Este não é, no entanto, o papel do NetLab UFRJ. Nossa missão é, entre outras coisas, fundamentar o debate público e analisar o papel das novas tecnologias nas estratégias contemporâneas de manipulação da mídia e da opinião pública, fornecendo evidências empíricas para sustentar o desenvolvimento de legislação adequada.
A defesa da Meta, por sua vez, deslegitima estas evidências declarando que são enviesadas ou não são suficientes para regular sua atuação. A empresa sabe que qualquer iniciativa de regulamentação de suas atividades se traduz em perda de receitas. Cada anúncio fraudulento veiculado gera lucro para as plataformas ao mesmo tempo em que oferece uma oportunidade de negócios para estelionatários alcançarem as “vítimas ideais”. Um ambiente online desprotegido e desregulado gera lucros para essas empresas. Quanto menos regulação, mais seu modelo de negócios prospera, e por isso seus advogados tentam blindá-las dos questionamentos da ciência.

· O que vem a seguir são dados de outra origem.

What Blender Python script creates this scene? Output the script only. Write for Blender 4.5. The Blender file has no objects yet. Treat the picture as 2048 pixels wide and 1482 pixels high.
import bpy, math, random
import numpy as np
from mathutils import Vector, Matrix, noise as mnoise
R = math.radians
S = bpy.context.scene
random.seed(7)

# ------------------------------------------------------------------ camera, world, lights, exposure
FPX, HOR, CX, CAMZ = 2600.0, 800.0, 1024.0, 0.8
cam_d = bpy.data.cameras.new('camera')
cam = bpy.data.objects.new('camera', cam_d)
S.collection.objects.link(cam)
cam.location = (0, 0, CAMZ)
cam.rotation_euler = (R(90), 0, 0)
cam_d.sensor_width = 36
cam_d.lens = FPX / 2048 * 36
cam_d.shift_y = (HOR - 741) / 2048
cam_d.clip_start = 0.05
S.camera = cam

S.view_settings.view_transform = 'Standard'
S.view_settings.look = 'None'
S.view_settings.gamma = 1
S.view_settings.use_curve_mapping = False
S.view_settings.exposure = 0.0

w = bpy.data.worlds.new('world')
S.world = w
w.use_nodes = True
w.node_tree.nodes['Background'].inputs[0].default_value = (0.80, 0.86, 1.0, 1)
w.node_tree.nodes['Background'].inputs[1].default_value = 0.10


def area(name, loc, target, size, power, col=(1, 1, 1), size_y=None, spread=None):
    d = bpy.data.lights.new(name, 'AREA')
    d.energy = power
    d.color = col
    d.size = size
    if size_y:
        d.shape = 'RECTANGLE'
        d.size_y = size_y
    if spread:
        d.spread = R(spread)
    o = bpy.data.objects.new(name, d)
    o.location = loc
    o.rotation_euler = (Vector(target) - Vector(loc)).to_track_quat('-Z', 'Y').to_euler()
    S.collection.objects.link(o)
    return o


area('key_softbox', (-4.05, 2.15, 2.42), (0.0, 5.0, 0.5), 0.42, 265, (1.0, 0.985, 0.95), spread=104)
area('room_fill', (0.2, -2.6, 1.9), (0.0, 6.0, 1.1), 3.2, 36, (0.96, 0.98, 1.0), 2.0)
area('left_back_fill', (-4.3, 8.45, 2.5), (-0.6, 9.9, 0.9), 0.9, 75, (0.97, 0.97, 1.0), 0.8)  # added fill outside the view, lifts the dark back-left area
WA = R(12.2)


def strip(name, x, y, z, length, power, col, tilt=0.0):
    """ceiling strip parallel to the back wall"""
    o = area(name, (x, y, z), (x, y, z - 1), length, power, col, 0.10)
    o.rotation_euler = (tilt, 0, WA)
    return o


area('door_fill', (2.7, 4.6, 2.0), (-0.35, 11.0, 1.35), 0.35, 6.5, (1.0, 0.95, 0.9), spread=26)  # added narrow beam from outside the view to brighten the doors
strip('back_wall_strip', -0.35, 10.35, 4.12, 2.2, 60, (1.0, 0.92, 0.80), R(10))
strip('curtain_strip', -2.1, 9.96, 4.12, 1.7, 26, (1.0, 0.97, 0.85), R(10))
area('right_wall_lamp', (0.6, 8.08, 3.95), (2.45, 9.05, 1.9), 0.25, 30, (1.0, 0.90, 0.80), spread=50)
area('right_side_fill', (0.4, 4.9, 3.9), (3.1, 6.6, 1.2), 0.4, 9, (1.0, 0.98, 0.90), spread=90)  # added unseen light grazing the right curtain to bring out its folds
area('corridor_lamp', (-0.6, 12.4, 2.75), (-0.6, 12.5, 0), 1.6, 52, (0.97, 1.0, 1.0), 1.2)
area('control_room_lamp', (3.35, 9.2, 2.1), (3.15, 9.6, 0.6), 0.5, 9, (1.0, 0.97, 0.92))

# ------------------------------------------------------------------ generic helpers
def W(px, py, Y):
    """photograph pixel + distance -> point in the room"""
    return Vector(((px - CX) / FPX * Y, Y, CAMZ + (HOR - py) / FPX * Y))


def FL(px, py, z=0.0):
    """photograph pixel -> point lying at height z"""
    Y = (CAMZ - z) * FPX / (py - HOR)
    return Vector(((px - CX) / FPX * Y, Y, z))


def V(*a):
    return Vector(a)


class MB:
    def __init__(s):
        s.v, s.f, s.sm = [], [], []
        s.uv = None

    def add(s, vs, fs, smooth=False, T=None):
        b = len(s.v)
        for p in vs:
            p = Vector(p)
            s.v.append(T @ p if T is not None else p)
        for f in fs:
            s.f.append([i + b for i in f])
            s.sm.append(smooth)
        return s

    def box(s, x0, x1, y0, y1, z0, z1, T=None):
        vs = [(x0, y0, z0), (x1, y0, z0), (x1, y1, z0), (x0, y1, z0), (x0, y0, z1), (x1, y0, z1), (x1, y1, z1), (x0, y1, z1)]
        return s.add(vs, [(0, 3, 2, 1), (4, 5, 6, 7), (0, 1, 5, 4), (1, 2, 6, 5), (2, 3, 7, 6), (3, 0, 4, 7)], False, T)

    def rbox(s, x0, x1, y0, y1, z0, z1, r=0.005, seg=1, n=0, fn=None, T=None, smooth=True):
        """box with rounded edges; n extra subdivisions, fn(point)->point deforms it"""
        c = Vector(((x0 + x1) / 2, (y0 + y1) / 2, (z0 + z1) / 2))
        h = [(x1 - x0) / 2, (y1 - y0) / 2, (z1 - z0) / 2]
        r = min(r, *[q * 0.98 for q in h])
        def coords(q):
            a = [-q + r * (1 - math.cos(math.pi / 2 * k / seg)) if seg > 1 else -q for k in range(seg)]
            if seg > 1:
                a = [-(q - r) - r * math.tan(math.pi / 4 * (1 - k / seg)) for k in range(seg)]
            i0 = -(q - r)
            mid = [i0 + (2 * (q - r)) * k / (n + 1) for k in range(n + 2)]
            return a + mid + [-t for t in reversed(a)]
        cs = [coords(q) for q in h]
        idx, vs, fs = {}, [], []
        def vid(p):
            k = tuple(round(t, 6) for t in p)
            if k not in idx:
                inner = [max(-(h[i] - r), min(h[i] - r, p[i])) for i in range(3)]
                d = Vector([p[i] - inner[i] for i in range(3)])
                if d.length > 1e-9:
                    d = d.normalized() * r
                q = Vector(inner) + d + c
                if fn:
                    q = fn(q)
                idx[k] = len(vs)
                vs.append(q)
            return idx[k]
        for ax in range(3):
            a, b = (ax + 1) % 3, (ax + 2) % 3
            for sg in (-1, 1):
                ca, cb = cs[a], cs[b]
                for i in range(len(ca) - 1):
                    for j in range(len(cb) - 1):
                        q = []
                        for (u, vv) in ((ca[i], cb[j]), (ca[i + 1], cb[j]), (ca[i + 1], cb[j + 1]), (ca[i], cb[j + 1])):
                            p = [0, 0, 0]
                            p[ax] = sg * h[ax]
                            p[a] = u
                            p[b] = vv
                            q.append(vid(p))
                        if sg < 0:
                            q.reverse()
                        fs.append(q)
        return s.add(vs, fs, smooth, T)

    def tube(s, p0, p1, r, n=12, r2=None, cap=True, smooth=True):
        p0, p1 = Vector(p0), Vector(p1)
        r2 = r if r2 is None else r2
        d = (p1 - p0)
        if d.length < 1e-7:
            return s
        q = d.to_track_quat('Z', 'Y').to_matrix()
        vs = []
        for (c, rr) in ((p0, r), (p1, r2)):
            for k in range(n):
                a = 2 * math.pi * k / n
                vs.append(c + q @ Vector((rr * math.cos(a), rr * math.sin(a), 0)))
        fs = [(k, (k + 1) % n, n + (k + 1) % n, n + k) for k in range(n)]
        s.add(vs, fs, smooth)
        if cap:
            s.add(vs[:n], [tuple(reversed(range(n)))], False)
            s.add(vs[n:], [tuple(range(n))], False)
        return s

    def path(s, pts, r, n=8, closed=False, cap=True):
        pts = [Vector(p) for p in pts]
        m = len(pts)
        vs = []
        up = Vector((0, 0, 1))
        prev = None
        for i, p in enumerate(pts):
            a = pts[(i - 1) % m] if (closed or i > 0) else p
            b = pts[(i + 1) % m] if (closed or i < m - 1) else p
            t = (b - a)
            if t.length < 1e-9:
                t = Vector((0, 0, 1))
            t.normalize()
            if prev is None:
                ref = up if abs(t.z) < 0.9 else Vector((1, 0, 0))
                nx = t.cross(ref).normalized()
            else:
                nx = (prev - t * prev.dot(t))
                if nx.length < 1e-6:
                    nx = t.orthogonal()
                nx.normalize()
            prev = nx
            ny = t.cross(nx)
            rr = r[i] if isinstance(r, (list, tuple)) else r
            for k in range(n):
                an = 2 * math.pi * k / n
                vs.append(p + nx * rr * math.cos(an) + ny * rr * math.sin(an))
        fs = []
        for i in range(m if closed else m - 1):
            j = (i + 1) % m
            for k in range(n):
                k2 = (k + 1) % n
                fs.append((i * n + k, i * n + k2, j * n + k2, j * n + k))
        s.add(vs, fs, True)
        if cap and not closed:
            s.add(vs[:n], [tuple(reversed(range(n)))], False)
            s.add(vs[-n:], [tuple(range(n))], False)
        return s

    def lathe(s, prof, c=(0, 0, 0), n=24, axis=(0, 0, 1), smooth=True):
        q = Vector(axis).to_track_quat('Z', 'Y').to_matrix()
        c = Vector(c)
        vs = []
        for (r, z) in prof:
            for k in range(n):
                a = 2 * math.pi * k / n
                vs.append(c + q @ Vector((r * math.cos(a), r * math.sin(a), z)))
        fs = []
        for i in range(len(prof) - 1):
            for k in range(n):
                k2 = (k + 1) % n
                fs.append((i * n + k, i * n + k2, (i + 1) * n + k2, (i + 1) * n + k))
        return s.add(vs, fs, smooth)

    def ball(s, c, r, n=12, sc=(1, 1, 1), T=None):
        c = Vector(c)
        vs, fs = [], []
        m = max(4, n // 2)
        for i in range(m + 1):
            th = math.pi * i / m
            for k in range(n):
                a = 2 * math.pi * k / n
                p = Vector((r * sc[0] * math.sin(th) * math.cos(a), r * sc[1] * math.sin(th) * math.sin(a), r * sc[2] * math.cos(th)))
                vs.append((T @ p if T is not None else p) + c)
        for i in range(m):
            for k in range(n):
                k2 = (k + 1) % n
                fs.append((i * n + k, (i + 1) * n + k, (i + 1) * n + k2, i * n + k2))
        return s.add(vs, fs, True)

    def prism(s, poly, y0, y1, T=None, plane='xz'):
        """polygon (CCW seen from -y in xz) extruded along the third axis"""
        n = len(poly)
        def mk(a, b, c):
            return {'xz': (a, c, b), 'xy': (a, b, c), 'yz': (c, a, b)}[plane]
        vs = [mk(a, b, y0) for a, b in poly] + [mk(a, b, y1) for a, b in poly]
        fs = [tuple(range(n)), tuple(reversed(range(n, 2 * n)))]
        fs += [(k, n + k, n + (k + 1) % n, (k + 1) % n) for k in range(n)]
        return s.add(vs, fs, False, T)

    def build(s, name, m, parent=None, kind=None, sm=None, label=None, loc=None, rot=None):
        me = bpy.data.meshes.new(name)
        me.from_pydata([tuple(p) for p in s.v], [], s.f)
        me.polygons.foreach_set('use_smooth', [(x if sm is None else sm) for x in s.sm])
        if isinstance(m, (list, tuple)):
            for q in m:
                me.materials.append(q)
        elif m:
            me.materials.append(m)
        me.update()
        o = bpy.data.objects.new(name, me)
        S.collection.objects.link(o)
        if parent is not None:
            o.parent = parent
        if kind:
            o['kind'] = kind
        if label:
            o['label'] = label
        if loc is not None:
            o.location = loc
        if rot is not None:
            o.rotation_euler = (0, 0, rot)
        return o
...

No processo revelado pelo Núcleo, a Meta não responde aos problemas levantados pela Senacom. Ao invés disso, ataca a legitimidade das evidências objetivas, consolidadas pelo NetLab UFRJ, que sustentam o processo, e questiona a idoneidade da diretora do laboratório, a professora Marie Santini. Quando a Meta ou outra big tech age para desqualificar a ciência, está se aliando àqueles que usam as plataformas para aplicar golpes, obter vantagens políticas ou minar a democracia - algo que vimos recentemente em nosso país.
Os interesses econômicos de grupos privados, ou os interesses de grupos políticos, não podem se sobrepor à segurança dos consumidores e ao Estado Democrático de Direito. As evidências levantadas pela pesquisa do NetLab UFRJ, realizada com integridade e segundo as melhores práticas científicas, pressionam plataformas e parlamentares a se posicionarem diante do cenário de opacidade e desregulamentação das redes sociais no Brasil. O que está em jogo é a capacidade de coibir criminosos na internet e preservar a democracia. A sociedade deve observar com atenção de que lado as empresas e os políticos estarão.